> **Work to complete**
Repeat verbatim only the lines from the opening of the material below through the one that contains "1, -.55)).to_track_quat('-Z', 'Y').to_euler()".

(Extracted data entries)
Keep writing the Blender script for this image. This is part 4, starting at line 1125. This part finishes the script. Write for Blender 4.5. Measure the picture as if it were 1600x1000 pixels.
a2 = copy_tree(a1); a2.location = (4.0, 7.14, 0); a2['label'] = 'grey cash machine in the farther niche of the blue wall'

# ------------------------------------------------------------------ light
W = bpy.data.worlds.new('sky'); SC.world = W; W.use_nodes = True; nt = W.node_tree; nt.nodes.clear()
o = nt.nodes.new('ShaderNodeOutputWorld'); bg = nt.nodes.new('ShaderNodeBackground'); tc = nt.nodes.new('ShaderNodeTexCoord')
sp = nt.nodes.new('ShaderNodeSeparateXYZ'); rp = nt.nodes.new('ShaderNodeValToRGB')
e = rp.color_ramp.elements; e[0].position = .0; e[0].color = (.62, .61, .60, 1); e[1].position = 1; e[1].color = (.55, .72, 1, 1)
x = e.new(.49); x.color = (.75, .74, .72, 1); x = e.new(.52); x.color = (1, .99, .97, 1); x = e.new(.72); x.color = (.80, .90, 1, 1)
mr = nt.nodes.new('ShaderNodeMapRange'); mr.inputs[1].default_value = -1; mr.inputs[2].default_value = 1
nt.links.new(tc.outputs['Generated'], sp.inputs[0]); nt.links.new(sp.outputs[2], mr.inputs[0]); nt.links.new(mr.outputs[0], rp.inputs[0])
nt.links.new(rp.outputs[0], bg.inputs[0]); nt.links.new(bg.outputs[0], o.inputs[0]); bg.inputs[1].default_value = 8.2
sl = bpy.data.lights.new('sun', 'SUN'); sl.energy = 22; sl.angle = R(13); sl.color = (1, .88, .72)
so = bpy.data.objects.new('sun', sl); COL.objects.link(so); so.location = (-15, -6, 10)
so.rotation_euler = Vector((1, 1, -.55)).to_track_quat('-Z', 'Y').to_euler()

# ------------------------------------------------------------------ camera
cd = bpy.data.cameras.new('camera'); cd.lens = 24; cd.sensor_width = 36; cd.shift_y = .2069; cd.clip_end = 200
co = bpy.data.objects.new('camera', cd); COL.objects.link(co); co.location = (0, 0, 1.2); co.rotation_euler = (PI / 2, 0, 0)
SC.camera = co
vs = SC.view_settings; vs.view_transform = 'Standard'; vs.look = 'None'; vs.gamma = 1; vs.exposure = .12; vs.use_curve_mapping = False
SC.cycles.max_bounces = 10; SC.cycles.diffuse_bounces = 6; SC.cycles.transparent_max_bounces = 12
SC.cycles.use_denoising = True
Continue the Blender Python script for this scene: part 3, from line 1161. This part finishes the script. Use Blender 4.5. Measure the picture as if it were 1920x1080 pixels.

> **Task response**
Keep writing the Blender script for this image. This is part 4, starting at line 1125. This part finishes the script. Write for Blender 4.5. Measure the picture as if it were 1600x1000 pixels.
a2 = copy_tree(a1); a2.location = (4.0, 7.14, 0); a2['label'] = 'grey cash machine in the farther niche of the blue wall'

# ------------------------------------------------------------------ light
W = bpy.data.worlds.new('sky'); SC.world = W; W.use_nodes = True; nt = W.node_tree; nt.nodes.clear()
o = nt.nodes.new('ShaderNodeOutputWorld'); bg = nt.nodes.new('ShaderNodeBackground'); tc = nt.nodes.new('ShaderNodeTexCoord')
sp = nt.nodes.new('ShaderNodeSeparateXYZ'); rp = nt.nodes.new('ShaderNodeValToRGB')
e = rp.color_ramp.elements; e[0].position = .0; e[0].color = (.62, .61, .60, 1); e[1].position = 1; e[1].color = (.55, .72, 1, 1)
x = e.new(.49); x.color = (.75, .74, .72, 1); x = e.new(.52); x.color = (1, .99, .97, 1); x = e.new(.72); x.color = (.80, .90, 1, 1)
mr = nt.nodes.new('ShaderNodeMapRange'); mr.inputs[1].default_value = -1; mr.inputs[2].default_value = 1
nt.links.new(tc.outputs['Generated'], sp.inputs[0]); nt.links.new(sp.outputs[2], mr.inputs[0]); nt.links.new(mr.outputs[0], rp.inputs[0])
nt.links.new(rp.outputs[0], bg.inputs[0]); nt.links.new(bg.outputs[0], o.inputs[0]); bg.inputs[1].default_value = 8.2
sl = bpy.data.lights.new('sun', 'SUN'); sl.energy = 22; sl.angle = R(13); sl.color = (1, .88, .72)
so = bpy.data.objects.new('sun', sl); COL.objects.link(so); so.location = (-15, -6, 10)
so.rotation_euler = Vector((1, 1, -.55)).to_track_quat('-Z', 'Y').to_euler()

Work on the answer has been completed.